Opinion

Protecting the Right to Monopolize? What the PRO Act Means to Small Businesses

By James M. Wordsworth
February 5, 2020 at 5:00 am ET

The U.S. economy is thriving, and restaurants continue to be an industry of opportunity — whether it is providing a first job, a second chance after incarceration or a job change, a flexible family-friendly income or a stable and advancing career.  

But the opportunity millions seek in our industry is at risk because of a special interest bill soon expecting a vote in the House of Representatives.

Called the Protecting the Right to Organize Act, the bill’s changes would be devastating to my industry as well as to the nation’s thriving economy.

The PRO Act will eliminate secret ballot elections for unions. In its place, workers could be coerced by colleagues, activists and organizers to sign union pledges, and their home address, email, phone and shift information would be made available to labor unions, which can only lead to intimidation and harassment.

The bill will also supercede and erase right to work laws already enacted in 27 states. And, it will eliminate arbitration agreements in employment contracts — upending settled law consistently upheld since the 1920s.  

In addition, the PRO Act will cut opportunities for people to work independently through the gig economy, in second side jobs and consulting roles as well as erase the due process rights of many businesses in disputes, and wipe out attorney-client protections for those that seek advice on labor-related matters.

The PRO Act will delete protections from “secondary boycotts” that currently prevent unions from using their antitrust exemptions and immunity to target businesses for anti-competitive purposes other than organizing. And it would allow demonstrations regarding disputes to occur and impact a company’s suppliers, sources, partners and clients — even if the other entities are wholly unrelated to the dispute. 

And, the bill would set in law the controversial Browning-Ferris joint employer standard that threatens to cripple small and local businesses that are franchises. This expansive standard has forced brands to pull back education and training programs for their independently owned franchise employees for fear of liability exposure. 

The PRO Act erases a century of bipartisan consensus and balance reached by courts, regulators and lawmakers, and creates a new national model for the employer-employee workplace, crafted solely by special interests who represent 1 in 10 current American workers.

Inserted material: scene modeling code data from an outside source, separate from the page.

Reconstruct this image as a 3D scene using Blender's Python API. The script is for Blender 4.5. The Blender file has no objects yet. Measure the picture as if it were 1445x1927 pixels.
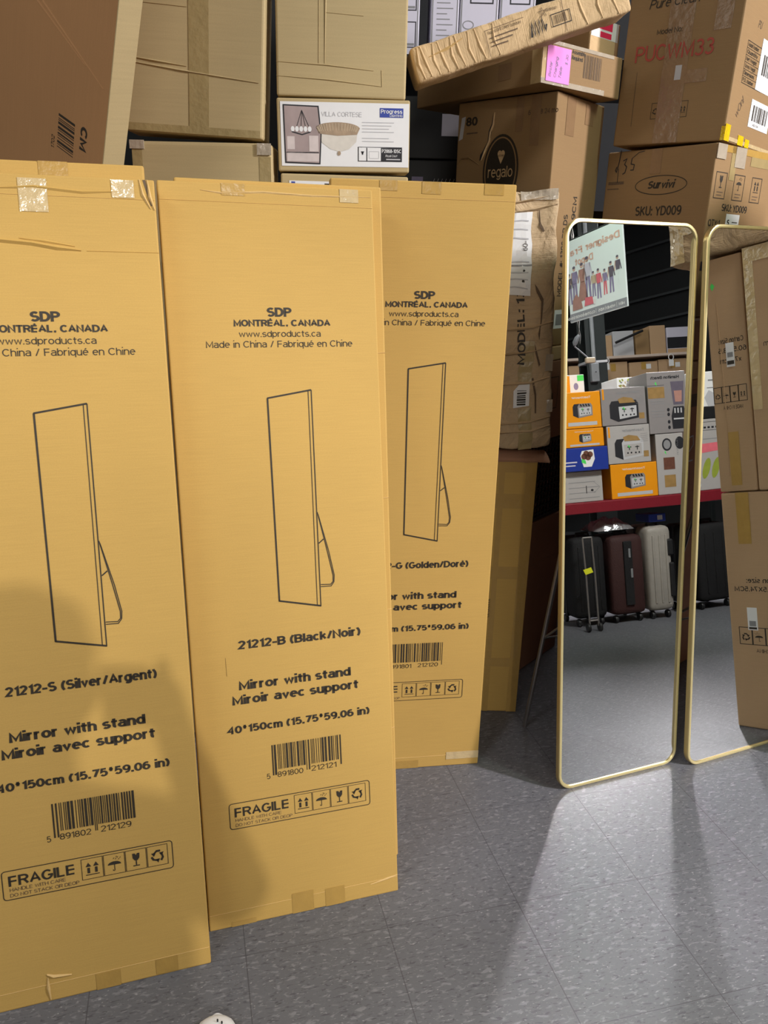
import bpy, bmesh, math, random
from mathutils import Vector, Matrix, noise
R = math.radians
SC = bpy.context.scene
COL = SC.collection

# ------------------------------------------------------------------ camera, light, exposure
CAMH, PITCH, ROLL, FPX = 1.3850, R(18.524), R(1.383), 1436.99
cam_d = bpy.data.cameras.new('camera')
cam = bpy.data.objects.new('camera', cam_d)
COL.objects.link(cam)
fw = Vector((0, math.cos(PITCH), -math.sin(PITCH)))
rt = Vector((1, 0, 0))
up = rt.cross(fw)
rt2 = math.cos(ROLL) * rt + math.sin(ROLL) * up
up2 = -math.sin(ROLL) * rt + math.cos(ROLL) * up
cam.matrix_world = Matrix(((rt2.x, up2.x, -fw.x, 0), (rt2.y, up2.y, -fw.y, 0),
                           (rt2.z, up2.z, -fw.z, CAMH), (0, 0, 0, 1)))
cam_d.sensor_fit = 'VERTICAL'
cam_d.sensor_height = 24.0
cam_d.lens = FPX / 1927.0 * 24.0
cam_d.clip_start = 0.02
SC.camera = cam

vs = SC.view_settings
vs.view_transform = 'Standard'
vs.look = 'None'
vs.gamma = 1.0
vs.use_curve_mapping = False
vs.exposure = 0.0
SC.cycles.use_denoising = True
SC.cycles.sample_clamp_indirect = 0.0
SC.cycles.caustics_reflective = True
SC.cycles.blur_glossy = 0.0
SC.cycles.max_bounces = 10

world = bpy.data.worlds.new('store_air')
SC.world = world
world.use_nodes = True
world.node_tree.nodes['Background'].inputs[0].default_value = (0.5, 0.5, 0.55, 1)
world.node_tree.nodes['Background'].inputs[1].default_value = 0.05


def area_light(name, loc, target, power, sx, sy, color, align=None, spread=180):
    l = bpy.data.lights.new(name, 'AREA')
    l.shape = 'RECTANGLE'
    l.size, l.size_y = sx, sy
    l.energy = power
    l.color = color
    l.spread = R(spread)
    o = bpy.data.objects.new(name, l)
    COL.objects.link(o)
    z = (Vector(loc) - Vector(target)).normalized()
    x = Vector(align) if align else Vector((1, 0, 0))
    x = (x - z * x.dot(z)).normalized()
    y = z.cross(x)
    o.matrix_world = Matrix(((x.x, y.x, z.x, loc[0]), (x.y, y.y, z.y, loc[1]), (x.z, y.z, z.z, loc[2]), (0, 0, 0, 1)))
    return o


# two ceiling tubes over the rack on the right, one lamp behind the photographer, weak added ceiling fill
area_light('ceiling_tube_near', (2.45, 0.6, 3.15), (0.5, 1.9, 0.6), 20, 0.9, 0.22, (0.76, 1.0, 0.78), (-.82, .56, 0))
area_light('ceiling_tube_far', (4.3, 0.32, 3.15), (0.3, 1.8, 0.7), 258, 1.0, 0.16, (1.0, 0.93, 0.97), (-.93, .35, 0))
spot_d = bpy.data.lights.new('track_spot', 'SPOT')
spot_d.energy = 545
spot_d.spot_size = R(22)
spot_d.spot_blend = 0.8
spot_d.shadow_soft_size = 0.045
spot_d.color = (1.0, 0.95, 0.86)
spot = bpy.data.objects.new('track_spot', spot_d)
COL.objects.link(spot)
spot.location = (1.5, -4.0, 3.75)
spot.rotation_euler = (Vector((-0.52, 1.28, 0.60)) - Vector(spot.location)).to_track_quat('-Z', 'Y').to_euler()
for i, (x, y, p) in enumerate(((-2.0, -1.2, 62), (1.2, -2.6, 10), (3.9, -0.35, 48), (0.2, 0.4, 4))):
    area_light('ceiling_fill', (x, y, 3.9), (x, y, 0), p, 1.6, 0.5, (1.0, 0.98, 0.95))  # unseen lamps added as ambient fill


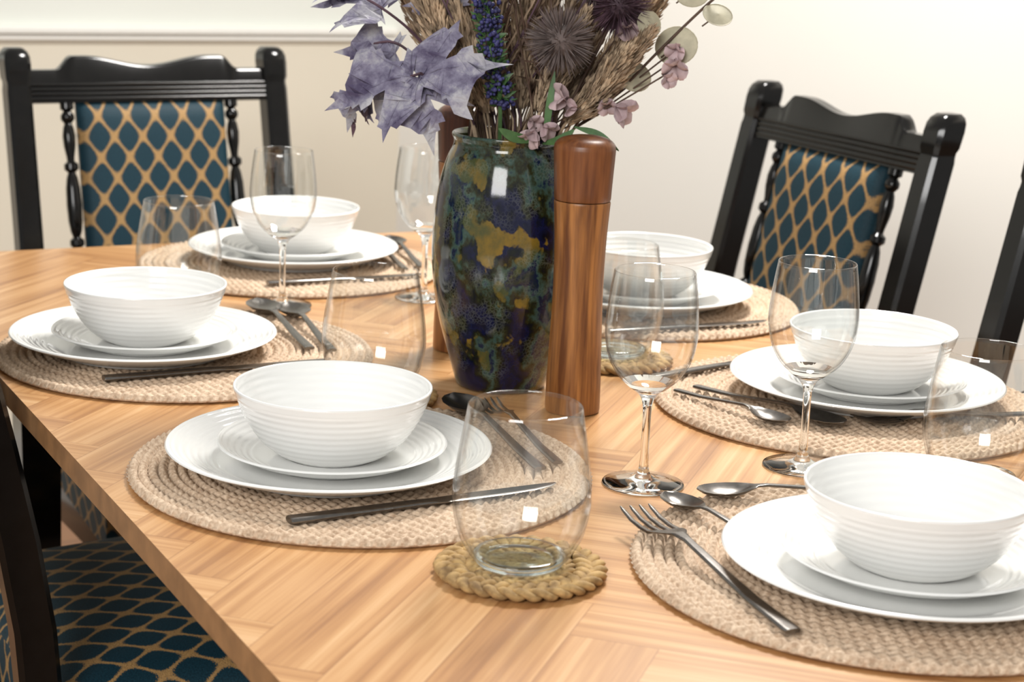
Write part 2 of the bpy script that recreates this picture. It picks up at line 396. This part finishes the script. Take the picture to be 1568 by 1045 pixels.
    g=[]
    for j in range(n+1):
        row=[]
        for i in range(n+1):
            u=math.sin((i/n-.5)*math.pi);v=math.sin((j/n-.5)*math.pi); x,y=sp_(u,v)
            e=max(0,1-abs(u)**8)**.5*max(0,1-abs(v)**8)**.5
            row.append(bm.verts.new((x,y,.440+.035*e+.012*(1-u*u)*(1-v*v))))
        g.append(row)
    for j in range(n):
        for i in range(n):
            f=bm.faces.new((g[j][i],g[j][i+1],g[j+1][i+1],g[j+1][i]))
    bd=[(0,i) for i in range(n)]+[(j,n) for j in range(n)]+[(n,i) for i in range(n,0,-1)]+[(j,0) for j in range(n,0,-1)]
    low=[bm.verts.new(g[a_][b_].co-Vector((0,0,.05))) for a_,b_ in bd]
    for k in range(len(bd)):
        kk=(k+1)%len(bd); bm.faces.new((g[bd[k][0]][bd[k][1]],low[k],low[kk],g[bd[kk][0]][bd[kk][1]]))
    bm.faces.new(low)
    bmesh.ops.recalc_face_normals(bm,faces=bm.faces)
    bm.normal_update()
    for f in bm.faces:
        for l in f.loops:
            c=l.vert.co
            if abs(f.normal.z)>.35: l[uvl].uv=(c.x,c.y)
            elif abs(f.normal.x)>abs(f.normal.y): l[uvl].uv=(c.z+.24,c.y)
            else: l[uvl].uv=(c.x,c.z)
    D['seat']=mesh_bm('seat',bm)
    bm=bmesh.new()
    box(bm,(0,-.268,.365),(.45,.022,.06),.003)
    for sx in (-1,1):
        box(bm,(sx*.214,-.04,.365),(.022,.44,.06),.003,rot=None)
        box(bm,(sx*.220,-.262,.357),(.038,.038,.075),.003)
        tube(bm,[(sx*.220,-.262,z) for z in (0,.02,.05,.06,.08,.12,.2,.27,.285,.30,.315,.325)],[.012,.016,.013,.018,.012,.015,.019,.016,.012,.019,.019,.014],14)
        box(bm,(sx*.210,-.03,.14),(.018,.45,.022),.003)
    box(bm,(0,-.03,.14),(.40,.02,.02),.003); box(bm,(0,.185,.365),(.38,.022,.06),.003)
    D['frame']=mesh_bm('frame',bm)
    return D
CH=build_chair()
def chair(loc,rot):
    e=empty('dining_chair',(loc[0],loc[1],0),rot)
    for k,me in CH.items():
        o=obj(k,me,[M['fab'] if k in('back_panel','seat') else M['black']],e)
        if k not in('back_panel',): autosmooth(o,38)
    return e
def chair_by_top(cx_,cy_,rot):
    d=.285; chair((cx_+math.sin(rot)*d,cy_-math.cos(rot)*d),rot)
chair_by_top(.450,1.815,math.radians(2.5))
chair_by_top(1.222,1.058,math.radians(-90.5))
chair_by_top(1.165,.405,math.radians(-91))
chair_by_top(-.10,.855,math.radians(91))

# ---------------------------------------------------------------- tableware meshes
def ring_profile(top,bot,amp,per,a,b):
    P=[]
    for pts,sgn in ((bot,-1),(top,1)):
        cr=crom([(x,z,0) for x,z in pts],14)
        for v in cr:
            r,z=v.x,v.y
            if a<r<b: z+=sgn*amp*.5*(math.cos(2*math.pi*(r-a)/per)-1)*(1 if sgn>0 else -0.6)
            P.append((max(r,0),z))
    return P
plate=revolve('plate',ring_profile(
    [(.136,.0205),(.1345,.0218),(.131,.0212),(.115,.0150),(.100,.0090),(.088,.0062),(.06,.0058),(.02,.0058),(0,.0058)],
    [(0,.0022),(.06,.0022),(.078,.0020),(.080,0),(.086,0),(.089,.0030),(.105,.0080),(.120,.0135),(.133,.0188),(.136,.0205)],.0006,.0062,.097,.131),96)
side=revolve('sideplate',ring_profile(
    [(.096,.0165),(.0948,.0178),(.092,.0170),(.080,.0108),(.068,.0066),(.055,.0050),(.02,.0048),(0,.0048)],
    [(0,.0018),(.04,.0018),(.050,.0018),(.052,0),(.057,0),(.060,.0025),(.075,.0068),(.088,.0130),(.0945,.0156),(.096,.0165)],.0005,.0055,.066,.092),96)
def bowlprof():
    P=[(0,.002),(.030,.002),(.034,.0),(.039,0)]
    out=crom([(.039,0,0),(.050,.006,0),(.062,.017,0),(.0725,.033,0),(.079,.048,0),(.0825,.0585,0)],16)
    for i,v in enumerate(out):
        z=v.y; amp=.00018 if z>.008 and z<.053 else 0
        P.append((v.x+amp*math.sin(2*math.pi*z/.0055),z))
    P.append((.0822,.0600)); P.append((.0810,.0603))
    inn=crom([(.0800,.0590,0),(.0765,.048,0),(.070,.034,0),(.0595,.0195,0),(.047,.0095,0),(.033,.0062,0),(.015,.0055,0),(0,.0055,0)],12)
    for v in inn:
        z=v.y; amp=.0003 if z>.012 and z<.056 else 0
        P.append((max(0,v.x+amp*math.sin(2*math.pi*z/.0062)),z))
    return P
bowl=revolve('bowl',bowlprof(),96)
# placemat
def make_mat(R=.194,ringw=.0080,seg=900):
    nr=int(R/ringw); vs=[];fs=[]; rows=[]
    sub=5
    for k in range(nr):
        Rm=R-(k+.5)*ringw
        Np=max(6,int(2*math.pi*Rm/.0100))
        for s in range(sub):
            fr=(s+.0)/sub; r=R-(k+fr)*ringw
            h0=.0042+.0040*math.sqrt(max(0,1-(2*fr-1)**2)) if fr>0 else .0034
            sg=1 if k%2 else -1
            rows.append((r,h0,Np,sg,fr,k))
    rows=[(R-.001,.001,None,1,0,0),(R+.001,.0035,rows[0][2],1,.2,0)]+rows
    grid=[]
    for (r,h0,Np,sg,fr,k) in rows:
        row=[]
        for i in range(seg):
            a=2*math.pi*i/seg; h=h0; rr=r
            if Np:
                ph=Np*a+sg*(fr-.5)*math.pi*1.5
                h+=.0012*math.cos(ph)*math.sin(math.pi*max(fr,.15)); 
                if r>=R: rr+=.0009*math.cos(ph)
            row.append(len(vs)); vs.append((rr*math.cos(a),rr*math.sin(a),h))
        grid.append(row)
    for j in range(len(grid)-1):
        A,B=grid[j],grid[j+1]
        for i in range(seg): 
            q=(i+1)%seg; fs.append((A[i],A[q],B[q],B[i]))
    c=len(vs); vs.append((0,0,.007))
    A=grid[-1]
    for i in range(seg): fs.append((A[i],A[(i+1)%seg],c))
    c=len(vs); vs.append((0,0,.0005)); A=grid[0]
    for i in range(seg): fs.append((A[(i+1)%seg],A[i],c))
    me=bpy.data.meshes.new('placemat'); me.from_pydata(vs,[],fs); return me
matme=make_mat()
# coaster : concentric three-strand braids, flattened
bm=bmesh.new()
for R_,sr,per in ((.006,.0045,.022),(.0185,.0050,.024),(.0325,.0055,.026),(.0515,.0078,.032)):
    n=max(30,int(R_*4600)); tw=max(2,int(round(2*math.pi*R_/per))); ns=3
    amp=sr*1.0
    for s in range(ns):
        pts=[]; rad=[]
        for i in range(n+1):
            a=2*math.pi*i/n; ph=tw*a+s*2*math.pi/ns
            rr=R_+math.sin(ph)*amp; z=.0050+math.sin(2*ph)*sr*.26
            pts.append((rr*math.cos(a),rr*math.sin(a),z))
        tube(bm,pts,[sr*.62]*len(pts),8,cap=False,flat=.62)
coastme=mesh_bm('coaster',bm)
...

A nonprofit economic analysis group called American Action Forum recently noted that just the bill’s joint employer changes would impact 44 percent of private sector employers in the country, and lead to as much as $33 billion in lost annual output for the franchise segment of the industry alone. 

The group’s review of the bill also pointed out that the provision hobbling independent contractors would affect 8.5 percent of the nation’s gross domestic product and place additional upward pressure of as much as $12 billion on employers.

Economists have noted that from 2001-2015, the number of businesses increased 10.2 percent in right to work states and only 2.8 percent in states without the laws. 

And think of how it hurts employees and growing businesses that operate in a tougher litigation climate: workers don’t have access to training and education programs and franchisees have a tougher time recruiting, training and retaining team members.

U.S. restaurants today employ more than 15 million Americans at some 1 million different locations.  Ninety percent are small- and family-owned businesses with 50 or fewer employees. Restaurants are the leading employer for young workers and students and we employ more women and people of color in management and ownership roles than any other sector of the economy. Nearly every single one of these businesses operates on single-digit profit margins. 

Employees consistently report that they choose jobs in the restaurant because the pay is good, the opportunity is real, as is the diversity of work and flexibility. The median server pay in our industry is between $19-25 per hour nationwide.  

My industry is strong today, but there is no guarantee we could survive the costs, compliance and legal challenges sure to come if this bill becomes law. What hurts these businesses hurts their employers and their communities.

Supporters say this bill Protects the Right to Organize, but to me it looks more like Protecting the Right to Monopolize, regardless of the consequences and without regard for protections and balance that have governed employer-employee relations for a century. That’s a risk neither of us can afford.

 

Jim Wordsworth is the owner of J.R. Goodtimes, J.R. Stockyards Inn, J.R.’s Custom Catering, Colonial Caterers, Fairfax Hunt Club and Aquia Bay Marina. He has been in the Northern Virginia restaurant, food service and catering business for more than 40 years.